→ **Task description**
The records below should be written out again, exactly.

→ **Input for this task**
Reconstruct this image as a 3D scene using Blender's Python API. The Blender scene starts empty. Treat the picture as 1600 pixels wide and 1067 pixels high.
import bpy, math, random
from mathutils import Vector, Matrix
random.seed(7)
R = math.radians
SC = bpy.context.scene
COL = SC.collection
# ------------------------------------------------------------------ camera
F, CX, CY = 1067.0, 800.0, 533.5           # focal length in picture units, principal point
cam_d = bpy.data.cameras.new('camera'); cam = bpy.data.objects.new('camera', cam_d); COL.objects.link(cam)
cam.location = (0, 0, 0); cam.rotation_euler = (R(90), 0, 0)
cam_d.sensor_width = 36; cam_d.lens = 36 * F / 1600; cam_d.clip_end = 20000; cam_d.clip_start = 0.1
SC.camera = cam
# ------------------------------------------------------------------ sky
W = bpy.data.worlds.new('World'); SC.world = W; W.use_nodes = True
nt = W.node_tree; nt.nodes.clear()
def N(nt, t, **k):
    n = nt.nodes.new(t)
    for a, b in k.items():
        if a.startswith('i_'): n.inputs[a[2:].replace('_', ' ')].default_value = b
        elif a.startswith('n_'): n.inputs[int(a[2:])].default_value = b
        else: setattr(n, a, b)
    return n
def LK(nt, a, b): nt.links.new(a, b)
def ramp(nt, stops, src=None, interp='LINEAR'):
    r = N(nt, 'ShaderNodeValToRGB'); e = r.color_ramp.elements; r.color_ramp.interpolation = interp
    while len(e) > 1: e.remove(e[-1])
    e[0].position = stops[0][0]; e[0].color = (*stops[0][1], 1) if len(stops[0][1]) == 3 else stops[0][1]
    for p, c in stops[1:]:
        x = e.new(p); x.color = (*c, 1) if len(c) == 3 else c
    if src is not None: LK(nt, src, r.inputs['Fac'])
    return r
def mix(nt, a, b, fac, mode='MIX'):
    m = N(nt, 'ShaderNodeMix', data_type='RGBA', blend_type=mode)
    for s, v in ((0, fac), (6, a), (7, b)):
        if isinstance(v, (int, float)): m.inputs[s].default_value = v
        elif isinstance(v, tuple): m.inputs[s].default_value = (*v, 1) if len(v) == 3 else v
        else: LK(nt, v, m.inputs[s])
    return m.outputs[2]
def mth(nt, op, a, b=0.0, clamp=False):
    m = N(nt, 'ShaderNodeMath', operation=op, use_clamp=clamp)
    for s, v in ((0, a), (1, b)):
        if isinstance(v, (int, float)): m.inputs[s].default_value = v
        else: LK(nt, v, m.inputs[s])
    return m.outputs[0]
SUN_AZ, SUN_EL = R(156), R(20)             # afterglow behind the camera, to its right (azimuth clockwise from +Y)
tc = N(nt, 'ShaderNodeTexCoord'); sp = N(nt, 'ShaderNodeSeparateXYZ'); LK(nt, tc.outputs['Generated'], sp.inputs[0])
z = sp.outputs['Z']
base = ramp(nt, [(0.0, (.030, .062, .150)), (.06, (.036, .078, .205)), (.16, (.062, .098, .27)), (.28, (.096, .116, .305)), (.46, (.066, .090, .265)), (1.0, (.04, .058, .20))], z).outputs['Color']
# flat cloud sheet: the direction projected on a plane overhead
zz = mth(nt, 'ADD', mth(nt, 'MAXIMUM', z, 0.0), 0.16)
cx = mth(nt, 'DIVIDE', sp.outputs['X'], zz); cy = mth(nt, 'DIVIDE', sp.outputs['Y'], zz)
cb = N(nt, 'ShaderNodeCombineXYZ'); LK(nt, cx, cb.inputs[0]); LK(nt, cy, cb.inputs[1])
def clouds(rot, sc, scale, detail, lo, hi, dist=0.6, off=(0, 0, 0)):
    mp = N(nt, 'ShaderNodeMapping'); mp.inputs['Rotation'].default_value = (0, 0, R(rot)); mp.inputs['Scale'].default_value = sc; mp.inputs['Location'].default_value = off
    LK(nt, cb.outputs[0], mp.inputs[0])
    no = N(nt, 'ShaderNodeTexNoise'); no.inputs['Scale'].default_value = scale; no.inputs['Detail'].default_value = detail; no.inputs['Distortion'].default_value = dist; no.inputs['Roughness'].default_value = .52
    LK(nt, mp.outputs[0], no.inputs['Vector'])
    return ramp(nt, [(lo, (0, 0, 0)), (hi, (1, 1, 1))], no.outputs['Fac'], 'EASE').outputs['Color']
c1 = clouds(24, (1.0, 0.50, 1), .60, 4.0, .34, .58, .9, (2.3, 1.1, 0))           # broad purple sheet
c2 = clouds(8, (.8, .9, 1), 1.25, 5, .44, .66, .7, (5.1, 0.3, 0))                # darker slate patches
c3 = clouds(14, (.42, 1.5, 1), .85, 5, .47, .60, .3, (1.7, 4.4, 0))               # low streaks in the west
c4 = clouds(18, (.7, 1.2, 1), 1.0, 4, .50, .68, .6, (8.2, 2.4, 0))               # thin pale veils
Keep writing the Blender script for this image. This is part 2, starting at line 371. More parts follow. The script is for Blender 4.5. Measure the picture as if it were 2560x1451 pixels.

→ **Solved exercise**
Reconstruct this image as a 3D scene using Blender's Python API. The Blender scene starts empty. Treat the picture as 1600 pixels wide and 1067 pixels high.
import bpy, math, random
from mathutils import Vector, Matrix
random.seed(7)
R = math.radians
SC = bpy.context.scene
COL = SC.collection
# ------------------------------------------------------------------ camera
F, CX, CY = 1067.0, 800.0, 533.5           # focal length in picture units, principal point
cam_d = bpy.data.cameras.new('camera'); cam = bpy.data.objects.new('camera', cam_d); COL.objects.link(cam)
cam.location = (0, 0, 0); cam.rotation_euler = (R(90), 0, 0)
cam_d.sensor_width = 36; cam_d.lens = 36 * F / 1600; cam_d.clip_end = 20000; cam_d.clip_start = 0.1
SC.camera = cam
# ------------------------------------------------------------------ sky
W = bpy.data.worlds.new('World'); SC.world = W; W.use_nodes = True
nt = W.node_tree; nt.nodes.clear()
def N(nt, t, **k):
    n = nt.nodes.new(t)
    for a, b in k.items():
        if a.startswith('i_'): n.inputs[a[2:].replace('_', ' ')].default_value = b
        elif a.startswith('n_'): n.inputs[int(a[2:])].default_value = b
        else: setattr(n, a, b)
    return n
def LK(nt, a, b): nt.links.new(a, b)
def ramp(nt, stops, src=None, interp='LINEAR'):
    r = N(nt, 'ShaderNodeValToRGB'); e = r.color_ramp.elements; r.color_ramp.interpolation = interp
    while len(e) > 1: e.remove(e[-1])
    e[0].position = stops[0][0]; e[0].color = (*stops[0][1], 1) if len(stops[0][1]) == 3 else stops[0][1]
    for p, c in stops[1:]:
        x = e.new(p); x.color = (*c, 1) if len(c) == 3 else c
    if src is not None: LK(nt, src, r.inputs['Fac'])
    return r
def mix(nt, a, b, fac, mode='MIX'):
    m = N(nt, 'ShaderNodeMix', data_type='RGBA', blend_type=mode)
    for s, v in ((0, fac), (6, a), (7, b)):
        if isinstance(v, (int, float)): m.inputs[s].default_value = v
        elif isinstance(v, tuple): m.inputs[s].default_value = (*v, 1) if len(v) == 3 else v
        else: LK(nt, v, m.inputs[s])
    return m.outputs[2]
def mth(nt, op, a, b=0.0, clamp=False):
    m = N(nt, 'ShaderNodeMath', operation=op, use_clamp=clamp)
    for s, v in ((0, a), (1, b)):
        if isinstance(v, (int, float)): m.inputs[s].default_value = v
        else: LK(nt, v, m.inputs[s])
    return m.outputs[0]
SUN_AZ, SUN_EL = R(156), R(20)             # afterglow behind the camera, to its right (azimuth clockwise from +Y)
tc = N(nt, 'ShaderNodeTexCoord'); sp = N(nt, 'ShaderNodeSeparateXYZ'); LK(nt, tc.outputs['Generated'], sp.inputs[0])
z = sp.outputs['Z']
base = ramp(nt, [(0.0, (.030, .062, .150)), (.06, (.036, .078, .205)), (.16, (.062, .098, .27)), (.28, (.096, .116, .305)), (.46, (.066, .090, .265)), (1.0, (.04, .058, .20))], z).outputs['Color']
# flat cloud sheet: the direction projected on a plane overhead
zz = mth(nt, 'ADD', mth(nt, 'MAXIMUM', z, 0.0), 0.16)
cx = mth(nt, 'DIVIDE', sp.outputs['X'], zz); cy = mth(nt, 'DIVIDE', sp.outputs['Y'], zz)
cb = N(nt, 'ShaderNodeCombineXYZ'); LK(nt, cx, cb.inputs[0]); LK(nt, cy, cb.inputs[1])
def clouds(rot, sc, scale, detail, lo, hi, dist=0.6, off=(0, 0, 0)):
    mp = N(nt, 'ShaderNodeMapping'); mp.inputs['Rotation'].default_value = (0, 0, R(rot)); mp.inputs['Scale'].default_value = sc; mp.inputs['Location'].default_value = off
    LK(nt, cb.outputs[0], mp.inputs[0])
    no = N(nt, 'ShaderNodeTexNoise'); no.inputs['Scale'].default_value = scale; no.inputs['Detail'].default_value = detail; no.inputs['Distortion'].default_value = dist; no.inputs['Roughness'].default_value = .52
    LK(nt, mp.outputs[0], no.inputs['Vector'])
    return ramp(nt, [(lo, (0, 0, 0)), (hi, (1, 1, 1))], no.outputs['Fac'], 'EASE').outputs['Color']
c1 = clouds(24, (1.0, 0.50, 1), .60, 4.0, .34, .58, .9, (2.3, 1.1, 0))           # broad purple sheet
c2 = clouds(8, (.8, .9, 1), 1.25, 5, .44, .66, .7, (5.1, 0.3, 0))                # darker slate patches
c3 = clouds(14, (.42, 1.5, 1), .85, 5, .47, .60, .3, (1.7, 4.4, 0))               # low streaks in the west
c4 = clouds(18, (.7, 1.2, 1), 1.0, 4, .50, .68, .6, (8.2, 2.4, 0))               # thin pale veils
Keep writing the Blender script for this image. This is part 2, starting at line 371. More parts follow. The script is for Blender 4.5. Measure the picture as if it were 2560x1451 pixels.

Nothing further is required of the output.